After the forest area we ended up in a plantain growing region. (Panamá is in the top three plantain exporters). We saw large, open sided, warehouses where they were being processed prior to export. To get them to the warehouses were elaborate pulley systems. If you zoom into the photo below you will spot a man towing a 'train' of bunches along behind him from field to warehouse. (Rachel's Instagram post has a video of it in action)


The border crossing was low key (in line with the quiet approach road). This meant that there was very poor signage and some slightly random elements - we knew that we had to pay a tourist tax but we had to seek out the portacabin in which to pay it and there was no check to confirm we had paid it (we kept our receipt in case it is needed on exit!)


We crossed the border river and were in our tenth country of the trip. We are already finding Panamá fascinating as the only thing we really knew about it in advance is that it has a canal.


We stayed just over the border in this palapa on a small farm that we had found via Warmshowers. We had arrived early afternoon and were unexpectedly tired so we listened to our bodies and had a blissful doze.
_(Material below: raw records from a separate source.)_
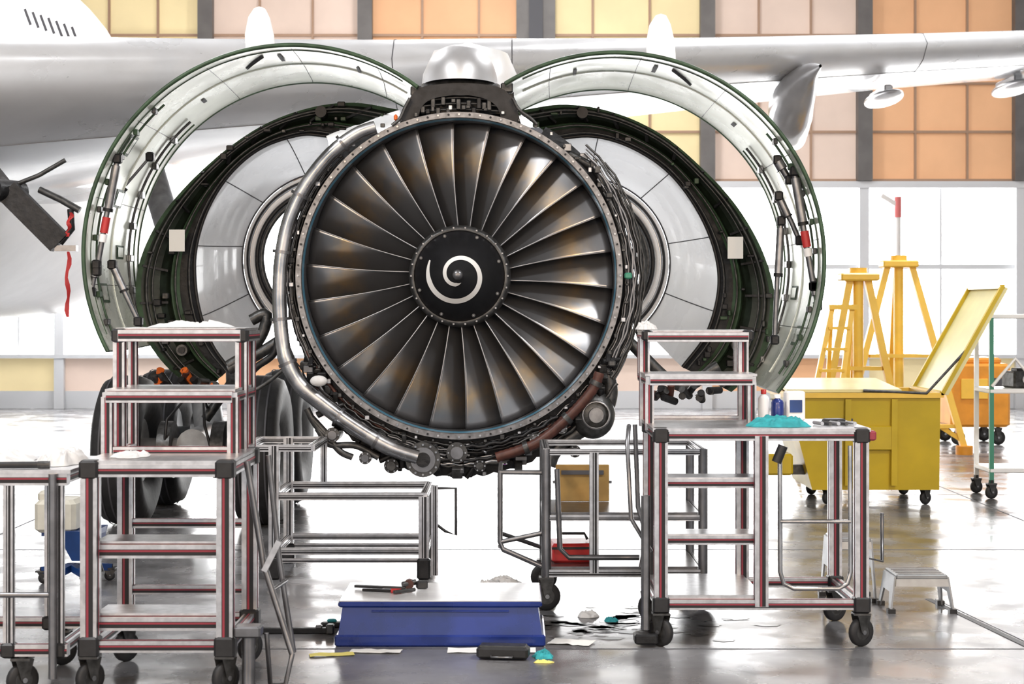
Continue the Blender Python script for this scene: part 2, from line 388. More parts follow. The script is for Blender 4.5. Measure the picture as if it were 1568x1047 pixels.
for (u,v,r,m) in ((700,692,.085,'dk2'),(735,712,.05,'dk'),(773,704,.035,'purple'),(820,672,.05,'dk2'),(860,655,.045,'dk2'),(600,712,.06,'dk'),(560,700,.05,'dk2'),(510,665,.06,'dk2'),(880,690,.05,'dk')):
    q=W(u,v,.02); mb.cyl(q+Vector((0,-.06,0)),q+Vector((0,.25,0)),r,M[m],18); mb.cyl(q+Vector((0,-.08,0)),q,r*.6,M['dk2' if m!='dk2' else 'tube'],14)
    for k in range(6):
        a=k*1.047; t=q+Vector((r*.8*math.cos(a),-.068,r*.8*math.sin(a))); mb.cyl(t,t+Vector((0,.02,0)),.007,M['steel'],6)
random.seed(3)
for k in range(130):
    a=random.uniform(210,332); s=math.sin(math.pi*max(0,min(1,(a-206)/128)))**.55; r=random.uniform(1.36,1.36+.27*s)
    q=C+Vector((r*math.cos(math.radians(a)),random.uniform(.0,.12),r*math.sin(math.radians(a))))
    t=random.random()
    if t<.6: mb.box(q,(random.uniform(.03,.10),random.uniform(.05,.15),random.uniform(.03,.09)),M[random.choice(['dk','dk','dk2','dk2','ti'])],0,random.uniform(0,1),.006)
    else: 
        d=Vector((random.uniform(-.08,.08),random.uniform(-.05,.05),random.uniform(-.05,.05)))
        mb.cyl(q-d,q+d,random.uniform(.012,.03),M[random.choice(['dk2','dk','tube','dk'])],12)
for k in range(34):
    a0=random.uniform(206,300); a1=a0+random.uniform(15,50); r=random.uniform(1.35,1.54)
    mb.tube(arcp(r,a0,min(334,a1),random.uniform(-.03,.08),20,random.uniform(.003,.015)),random.uniform(.006,.016),M[random.choice(['dk','dk','dk2','tube','steel','brn'])],8)
for k in range(9):
    r=1.35+.018*k; mb.tube(arcp(r,-30+random.uniform(-5,5),38+random.uniform(-8,8),.02+.05*random.random(),30,.006),random.uniform(.007,.014),M[random.choice(['dk','dk2','tube'])],8)
for k in range(7):
    r=1.34+.010*k; mb.tube(arcp(r,142+random.uniform(-8,8),214,.03+.05*random.random(),30,.004),random.uniform(.006,.010),M[random.choice(['dk','dk2','tube'])],8)
for k in range(46):
    a=random.choice([random.uniform(-32,50),random.uniform(135,215)]); r=random.uniform(1.35,1.42)
    q=C+Vector((r*math.cos(math.radians(a)),random.uniform(.04,.3),r*math.sin(math.radians(a))))
    mb.box(q,(random.uniform(.03,.07),.08,random.uniform(.03,.10)),M[random.choice(['dk','dk2','dk2','ti'])],0,0,.006)
for H in ([(862,232),(890,246),(915,262),(925,290),(940,300)],[(930,300),(948,345),(958,400),(962,470),(955,540),(930,590)],[(955,320),(975,360),(985,420),(975,480),(985,530)]):
    mb.tube(spl(WL(H,.1),40),.035,M['ti' if H[0][0]==930 else 'dk2'],10)
for k,(u,v) in enumerate([(933,299),(962,422),(937,556),(905,596)]):
    mb.box(W(u,v,-.03),(.06,.04,.05),M['dk2' if k%2==0 else 'grn'],0,0,.01)
q=W(488,583,-.15); mb.ell(q,(.07,.05,.045),M['cloth'],14,8)
for H in ([(478,640),(500,664),(520,690),(540,700)],[(486,655),(505,680),(545,682),(580,700)],[(470,625),(482,648),(500,668)]):
    mb.tube(spl(WL(H,.0),24),.028,M['dk2'],10)
mb.done('accessory_gearbox_and_pipes',eng)
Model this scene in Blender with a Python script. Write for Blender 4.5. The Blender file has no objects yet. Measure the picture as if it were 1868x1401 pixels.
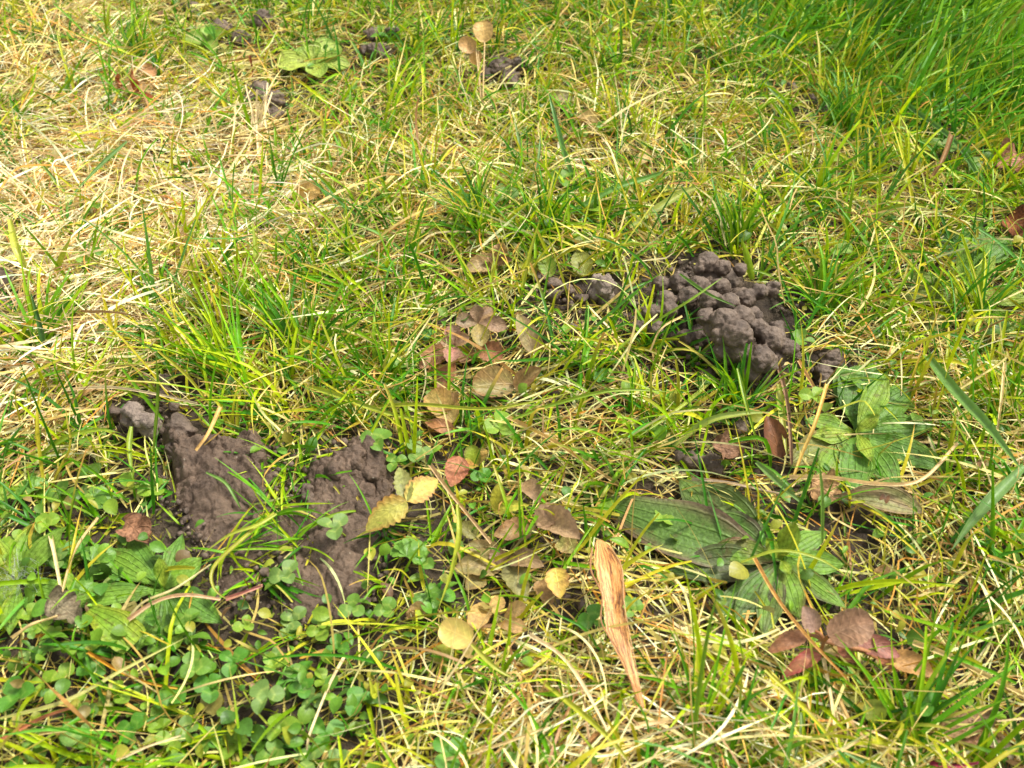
import bpy, math, random
import numpy as np
from mathutils import Vector, noise as mnoise

S = bpy.context.scene
COL = S.collection
rng = np.random.default_rng(7)
random.seed(7)

# ---------------------------------------------------------------- camera, sky, sun, exposure
W0, H0 = 1868.0, 1401.0
CAM_H, PITCH, HFOV = 0.26, math.radians(46), math.radians(54)
FPX = W0 / 2 / math.tan(HFOV / 2)
cam_d = bpy.data.cameras.new('camera'); cam = bpy.data.objects.new('camera', cam_d); COL.objects.link(cam)
cam.location = (0, 0, CAM_H); cam.rotation_euler = (math.pi / 2 - PITCH, 0, 0)
cam_d.angle = HFOV; cam_d.clip_start = 0.01; cam_d.clip_end = 100
cam_d.dof.use_dof = True; cam_d.dof.focus_distance = 0.36; cam_d.dof.aperture_fstop = 22.0
S.camera = cam
SUN_EL, SUN_AZ = math.radians(60), math.radians(62)
w = bpy.data.worlds.new('World'); S.world = w; w.use_nodes = True
nt = w.node_tree; bg = nt.nodes['Background']
sky = nt.nodes.new('ShaderNodeTexSky'); sky.sky_type = 'NISHITA'; sky.sun_disc = False
sky.sun_elevation = SUN_EL; sky.sun_rotation = SUN_AZ; sky.dust_density = 4.0; sky.air_density = 1.0
hs = nt.nodes.new('ShaderNodeHueSaturation'); hs.inputs['Saturation'].default_value = 0.22
nt.links.new(sky.outputs[0], hs.inputs['Color']); nt.links.new(hs.outputs[0], bg.inputs[0])
bg.inputs[1].default_value = 0.14
sd = bpy.data.lights.new('sun', 'SUN'); sun = bpy.data.objects.new('sun', sd); COL.objects.link(sun)
sd.energy = 2.9; sd.angle = math.radians(11); sd.color = (1.0, 0.955, 0.87)
sdir = Vector((math.sin(SUN_AZ) * math.cos(SUN_EL), math.cos(SUN_AZ) * math.cos(SUN_EL), math.sin(SUN_EL)))
sun.rotation_euler = sdir.to_track_quat('Z', 'Y').to_euler()
S.view_settings.view_transform = 'Standard'; S.view_settings.look = 'None'
S.view_settings.exposure = 0.88; S.view_settings.gamma = 1.0

# ---------------------------------------------------------------- measuring helpers
CP, SP = math.cos(PITCH), math.sin(PITCH)
def gh(x, y):
    """height of the ground"""
    return (0.0022 * np.sin(x * 31 + 1.3 * np.sin(y * 23)) + 0.0018 * np.sin(y * 37 + 2.0 + 1.1 * np.sin(x * 29))
            + 0.0009 * np.sin(x * 113 + y * 67) + 0.0008 * np.sin(y * 131 - x * 59 + 1))
def at(px, py, h=0.0):
    """point h mm above the ground, on the sight line of a pixel of the 1868 x 1401 photograph"""
    cx, cy = (px - W0 / 2) / FPX, (H0 / 2 - py) / FPX
    d = (cx, CP + cy * SP, -SP + cy * CP)
    z = h / 1000.0
    g = 0.0
    for _ in range(3):
        t = (CAM_H - z - g) / -d[2]
        x, y = d[0] * t, d[1] * t
        g = float(gh(x, y))
    return Vector((x, y, z + g))
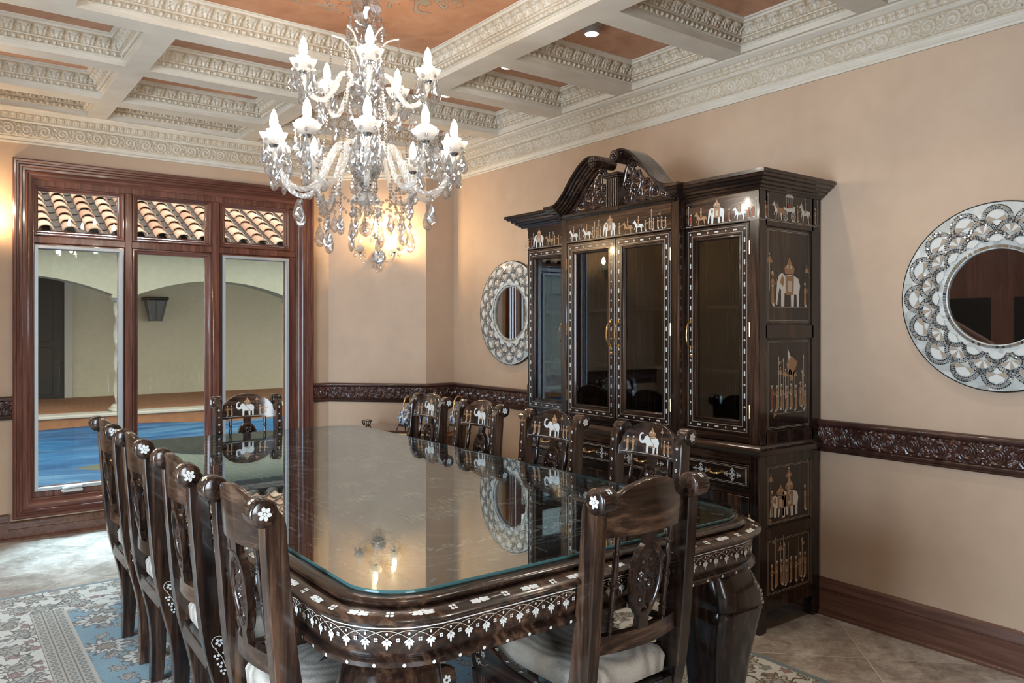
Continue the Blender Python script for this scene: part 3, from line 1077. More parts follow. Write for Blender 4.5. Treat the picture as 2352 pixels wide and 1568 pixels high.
def line(pts, wd, m=2):
    out = []
    for (x0, y0), (x1, y1) in zip(pts[:-1], pts[1:]):
        d = math.hypot(x1 - x0, y1 - y0) or 1e-6
        nx, ny = -(y1 - y0) / d * wd / 2, (x1 - x0) / d * wd / 2
        out.append(([(x0 + nx, y0 + ny), (x0 - nx, y0 - ny), (x1 - nx, y1 - ny), (x1 + nx, y1 + ny)], m))
    return out


def petals(x, y, r, n=4, m=0, a0=.785):
    out = []
    for k in range(n):
        a = a0 + 2 * pi * k / n
        c, s = cos(a), sin(a)
        pr = r * .62; wd = r * (.42 if n <= 4 else .30)
        pt = [(pr + pr * .62 * cos(t), wd * sin(t)) for t in np.linspace(0, 2 * pi, 8, endpoint=False)]
        out.append(([(x + u * c - v * s, y + u * s + v * c) for u, v in pt], m))
    return out


def sprig(x, y, L, a=0.0, m=0):
    """elongated leaf cluster"""
    out = []
    for du, wv, ln in ((0, 0, .5), (-.28, .12, .22), (-.28, -.12, .22), (.28, .12, .22), (.28, -.12, .22), (.1, .16, .16), (.1, -.16, .16), (-.1, .16, .16), (-.1, -.16, .16)):
        pts = [(du * L + ln * L * .8 * cos(t) * (1 if wv == 0 else .7), wv * L * .55 + L * .05 * sin(t)) for t in np.linspace(0, 2 * pi, 7, endpoint=False)]
        out.append(([(x + u * cos(a) - v * sin(a), y + u * sin(a) + v * cos(a)) for u, v in pts], m))
    return out


def person(robe=1, arm=True, lance=0.0, flag=False):
    it = [([(-.10, .10), (.10, .10), (.075, .5), (.10, .72), (.04, .80), (-.04, .80), (-.10, .72), (-.07, .5)], robe),
          (circ(0, .88, .062), 1), ([(-.075, .90), (.075, .90), (.05, .985), (-.03, .99)], 0),
          ([(-.15, 0), (-.02, 0), (-.03, .10), (-.08, .10)], 0), ([(.0, 0), (.06, .10), (.01, .10), (-.0, .03)], 0), ([(-.06, .55), (.06, .55), (.06, .60), (-.06, .60)], 2)]
    if arm: it += line([(-.10, .70), (-.24, .60), (-.26, .78)], .05, robe)
    if lance: it += line([(-.25, .05), (-.25, lance)], .035, 2)
    if lance: it += [([(-.29, lance), (-.25, lance + .16), (-.21, lance)], 0)]
    if flag: it += [([(-.25, lance - .02), (.02, lance - .10), (-.25, lance - .22)], 1)]
    return it


def umbrella(h):
    return line([(0, .5), (0, h)], .035, 2) + [([(-.2, h - .12), (.2, h - .12), (.10, h + .02), (0, h + .12), (-.10, h + .02)], 1), (circ(0, h + .15, .03), 0)]


def elephant(up=False):
    b = [(.42, 0), (.54, 0), (.55, .35), (.60, .55), (.52, .72), (.3, .80), (0, .82), (-.2, .79), (-.34, .86), (-.50, .80), (-.60, .62)]
    if up:
        b += [(-.72, .58), (-.82, .66), (-.80, .84), (-.70, .92), (-.60, .90), (-.66, .98), (-.80, .97), (-.92, .82), (-.93, .60), (-.80, .46), (-.62, .44)]
    else:
        b += [(-.65, .3), (-.68, .06), (-.60, .03), (-.54, .3)]
    b += [(-.48, .48), (-.40, .42), (-.40, 0), (-.25, 0), (-.22, .34), (.10, .34), (.12, 0), (.26, 0), (.28, .32), (.41, .32)]
    return [(b, 0), ([(-.16, .30), (.24, .30), (.27, .79), (-.18, .80)], 1), ([(-.06, .38), (.14, .38), (.14, .66), (-.06, .66)], 2),
            ([(-.46, .62), (-.30, .50), (-.24, .70), (-.34, .82)], 1 if not up else 0),
            ([(-.20, .84), (.26, .84), (.30, 1.0), (.16, 1.08), (.03, 1.28), (-.10, 1.08), (-.24, 1.0)], 1),
            (circ(-.06, 1.02, .05), 2), (circ(.12, 1.02, .05), 2)]


def horse(m=0, rider=True):
    b = [(.38, 0), (.46, 0), (.44, .25), (.52, .45), (.60, .30), (.66, .32), (.56, .56), (.40, .60), (-.1, .58), (-.28, .80), (-.36, .98), (-.42, .88), (-.62, .74),
         (-.58, .66), (-.42, .70), (-.34, .46), (-.44, .22), (-.40, .20), (-.28, .38), (-.20, .36), (-.24, 0), (-.16, 0), (-.10, .34), (.26, .36), (.34, .2)]
    it = [(b, m)]
    if rider: it += tf(person(1, False), .85, .75, .05, .45)
    return it


def carriage():
    it = []
    for x in (-.35, .38):
        for k in range(12):
            a = 2 * pi * k / 12; a2 = 2 * pi * (k + 1) / 12
            it += line([(x + .2 * cos(a), .2 + .2 * sin(a)), (x + .2 * cos(a2), .2 + .2 * sin(a2))], .05, 0)
        for k in range(4):
            a = pi * k / 4
            it += line([(x - .2 * cos(a), .2 - .2 * sin(a)), (x + .2 * cos(a), .2 + .2 * sin(a))], .02, 0)
    it += [([(-.55, .42), (.62, .36), (.58, .56), (.2, .52), (-.2, .56), (-.5, .66)], 0), ([(-.2, .56), (.22, .54), (.2, .72), (-.2, .74)], 3)]
    for x in (-.3, -.1, .12, .3): it += line([(x, .55), (x, 1.0)], .03, 0)
    it += [([(-.42, 1.0), (.42, 1.0), (.2, 1.16), (.04, 1.3), (-.04, 1.3), (-.2, 1.16)], 0)]
    return it


def procession(Lw, h, seed, dens=1.0):
    """marching figures filling a strip Lw wide and h tall"""
    r = random.Random(seed); it = []
    x = -Lw / 2 + h * .18; mid = False
    while x < Lw / 2 - h * .15:
        t = r.random()
        if not mid and abs(x) < h * .8:
            it += tf(elephant(), h * .62, h * .72, x + h * .35, 0); x += h * .95; mid = True
        elif t < .15 and x < Lw / 2 - h * .8:
            it += tf(horse(r.choice((0, 1))), h * .5, h * .55, x + h * .2, 0); x += h * .62
        else:
            lance = r.choice((0, 0, 1.35, 1.6))
            it += tf(person(r.choice((1, 1, 1, 3)), r.random() < .6, lance, r.random() < .3 and lance > 0), h * .48, h * (.44 + .06 * r.random()), x, h * .04 * r.random(), r.random() < .4)
            x += h * (.2 + .1 * r.random()) / dens
    return it


def lay(mb, items, fn, lift=.0006):
    """put flat shapes on a surface: fn(u, v, lift) -> xyz"""
    for k, (p, m) in enumerate(items):
        z = lift + (0, .00025, .0005, .00065)[m]
        mb.add([fn(u, v, z) for u, v in p], [tuple(range(len(p)))], m)


# ================================================================ DINING TABLE
TC = (1.437, 2.975)
GH, GL, ZT = .665, 1.455, .822       # glass half sizes, glass top height


def rrect(hx, hy, r, n=10):
    out = []
    for cx_, cy_, a0 in ((hx - r, hy - r, 0), (-hx + r, hy - r, pi / 2), (-hx + r, -hy + r, pi), (hx - r, -hy + r, 1.5 * pi)):
        for k in range(n + 1):
            a = a0 + pi / 2 * k / n
            out.append((cx_ + r * cos(a), cy_ + r * sin(a)))
    return out


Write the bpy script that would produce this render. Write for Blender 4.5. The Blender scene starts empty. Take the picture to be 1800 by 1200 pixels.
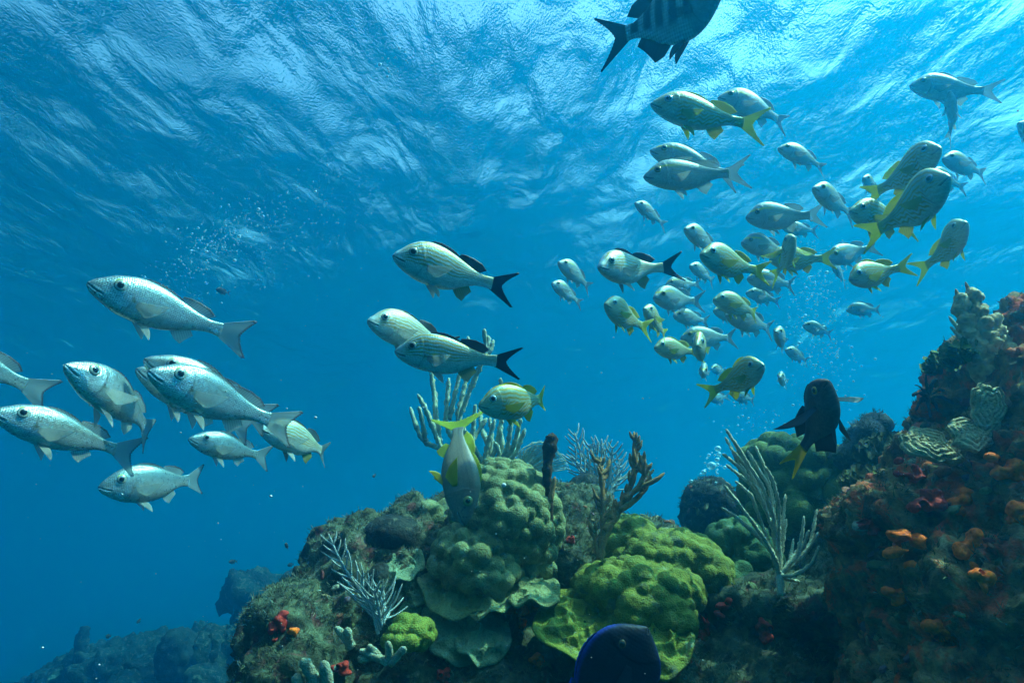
import bpy, bmesh, math, random
import numpy as np
from mathutils import Vector, Matrix
from mathutils.kdtree import KDTree

SC = bpy.context.scene
COL = SC.collection
R = math.radians
rng = np.random.default_rng(11)
random.seed(11)

# ------------------------------------------------------------------ camera
W_PX, H_PX, F_PX = 1800, 1200, 1200.0          # photo pixels, 24 mm lens on 36 mm
CAM = Vector((0.0, 0.0, 0.0))
PITCH = R(18.0)
cd = bpy.data.cameras.new('camera'); cam = bpy.data.objects.new('camera', cd); COL.objects.link(cam)
cd.lens = 24.0; cd.sensor_width = 36.0; cd.clip_start = 0.02; cd.clip_end = 2000
cam.location = CAM; cam.rotation_euler = (R(90) + PITCH, 0, 0)
SC.camera = cam
CR = np.array([1.0, 0, 0]); CF = np.array([0, math.cos(PITCH), math.sin(PITCH)]); CU = np.array([0, -math.sin(PITCH), math.cos(PITCH)])

def ray(px, py):
    d = CF + CR * ((px - 900) / F_PX) + CU * ((600 - py) / F_PX)
    return d / np.linalg.norm(d)

def at(px, py, Y):
    d = ray(px, py)
    return d * (Y / d[1])

# ------------------------------------------------------------------ light
SUN_AZ, SUN_EL = R(84), R(58)               # azimuth clockwise from the view direction
w = bpy.data.worlds.new('World'); SC.world = w; w.use_nodes = True
nt = w.node_tree
sky = nt.nodes.new('ShaderNodeTexSky'); sky.sky_type = 'NISHITA'; sky.sun_disc = False
sky.dust_density = 3.5; sky.ozone_density = 2.0; sky.sun_elevation = SUN_EL; sky.sun_rotation = SUN_AZ
bg = nt.nodes['Background']; bg.inputs['Strength'].default_value = 0.15
nt.links.new(sky.outputs[0], bg.inputs['Color'])
sl = bpy.data.lights.new('sun', 'SUN'); sl.energy = 5.0; sl.angle = R(0.5); sl.color = (1.0, 0.96, 0.88)
so = bpy.data.objects.new('sun', sl); COL.objects.link(so)
to_sun = Vector((math.cos(SUN_EL) * math.sin(SUN_AZ), math.cos(SUN_EL) * math.cos(SUN_AZ), math.sin(SUN_EL)))
so.rotation_euler = to_sun.to_track_quat('Z', 'Y').to_euler(); so.location = to_sun * 60

vs = SC.view_settings
vs.view_transform = 'Standard'; vs.look = 'None'; vs.gamma = 1.0; vs.use_curve_mapping = False
vs.exposure = 1.45
cy = SC.cycles
cy.max_bounces = 8; cy.diffuse_bounces = 3; cy.glossy_bounces = 3; cy.transmission_bounces = 4
cy.transparent_max_bounces = 16; cy.volume_bounces = 4
cy.use_denoising = True
cy.sample_clamp_indirect = 6.0

# ------------------------------------------------------------------ helpers
def new_mat(name):
    m = bpy.data.materials.new(name); m.use_nodes = True
    nt = m.node_tree
    b = nt.nodes['Principled BSDF']
    return m, nt, b

def N(nt, typ, **kw):
    n = nt.nodes.new(typ)
    for k, v in kw.items():
        if k in n.inputs: n.inputs[k].default_value = v
        else: setattr(n, k, v)
    return n

def L(nt, a, b): nt.links.new(a, b)

def mixc(nt, fac, a, b, blend='MIX'):
    n = nt.nodes.new('ShaderNodeMix'); n.data_type = 'RGBA'; n.blend_type = blend
    for s, v in ((n.inputs[0], fac), (n.inputs[6], a), (n.inputs[7], b)):
        if isinstance(v, bpy.types.NodeSocket): L(nt, v, s)
        elif isinstance(v, (int, float)): s.default_value = v
        else: s.default_value = (*v, 1.0) if len(v) == 3 else v
    return n.outputs[2]

def ramp(nt, val, stops):
    n = nt.nodes.new('ShaderNodeValToRGB')
    cr = n.color_ramp
    while len(cr.elements) < len(stops): cr.elements.new(0.5)
    for e, (p, c) in zip(cr.elements, stops):
        e.position = p
        e.color = (c, c, c, 1) if isinstance(c, (int, float)) else (*c, 1)
    L(nt, val, n.inputs[0])
    return n.outputs[0]

def mesh_obj(name, verts, faces, mat, parent=None, cols=None, rest=None, smooth=True, fattr=None):
    me = bpy.data.meshes.new(name)
    verts = np.asarray(verts, dtype=np.float32)
    if isinstance(faces, np.ndarray):
        k = faces.shape[1]; nf = len(faces)
        me.vertices.add(len(verts)); me.vertices.foreach_set('co', verts.ravel())
        me.loops.add(nf * k); me.loops.foreach_set('vertex_index', faces.astype(np.int32).ravel())
        me.polygons.add(nf)
        me.polygons.foreach_set('loop_start', np.arange(0, nf * k, k, dtype=np.int32))
        me.update(calc_edges=True)
    else:
        me.from_pydata(verts.tolist(), [], faces)
    me.polygons.foreach_set('use_smooth', np.full(len(me.polygons), smooth))
    if cols is not None:
        c = np.ones((len(verts), 4), np.float32); c[:, :3] = np.clip(cols, 0, 1)
        a = me.attributes.new('Col', 'FLOAT_COLOR', 'POINT'); a.data.foreach_set('color', c.ravel())
    if rest is not None:
        a = me.attributes.new('rest', 'FLOAT_VECTOR', 'POINT'); a.data.foreach_set('vector', np.asarray(rest, np.float32).ravel())
    me.validate(); me.update()
    if mat is not None: me.materials.append(mat)
    o = bpy.data.objects.new(name, me); COL.objects.link(o)
    if parent is not None: o.parent = parent
    return o

def tag(o, label=None, cat=None, group=None, kind=None):
    for k, v in (('label', label), ('category', cat), ('group', group), ('kind', kind)):
        if v: o[k] = v
    return o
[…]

We were mighty glad of the roof as there was some torrential rain in the night 


The next day we were heading along the coast. This was not flat coastal riding, it was lumpy, bumpy riding where mountains came down to the coast and the road went up and down over many rivers crossings and ridges. The orientation of the sign made us laugh at first but was not far from the truth. 


Another thing that fascinates is about border crossings is how quickly typical food changes. In Costa Rica, asking for breakfast resulted in the delivery of a plate full of rice and beans. In Panamá it involves tortillas but unlike ones elsewhere these are akin to discs of fried polenta. They are mega tasty, especially when they come with eggs, onions, chillies and coriander.


Even though the road was tough going and had us pushing in a couple of the steepest sections it was really stunning. We haven't yet tired of riding through dense forest with the huge variety of trees and plants. Every tree is home to many plants that either climb up it, hang from it or grow in the joins of branches. There is also a huge variety of bird and butterfly life. We are particularly taken by Cherrie's Tanger and the blue morpho.


We knew that our route would take us over the central ridge to the south of the country and we had several glimpses of the mountains we would have to cross the next day. They were covered in clouds and mist and somewhat foreboding.


Cycle touring means you get to stay in a whole range of random locations. Our guest house for the night had seen better days but the bed and bedding were all clean. Perhaps because of all the washing machines they had access to?


The next day was uphill. From sea level (more or less) to 1300m. We had seen from the profile that it had some steep grades and we were a bit anxious about it ability to haul the loaded tandem up them.

The road was incredible with forested valleys, rivers, waterfalls, small rural countries and a mix of rain and sun.


We had to have several rests on the way up (and used a pouch of dulce de leche as energy gel) but we rode it all. It got cooler with altitude and we were delighted to be riding without cascades of sweat running off us. 

By the time we got to the final few ramps to the top we were being assisted by a really strong wind that was actually accelerating us uphill. We didn't complain but we paid the price at the summit as we had to walk down the first few hundred metres as the combination of the downhill gradient and raging tailwind was more than our brakes could cope with. (Rachel's Instagram post has a video)


We are staying for two nights at Roots Hostel which is just below the summit. It is super quirky, built into/onto the hillside, with many levels. We are the only guests here and it is mega chill. We have great views down the the flat lands to the south.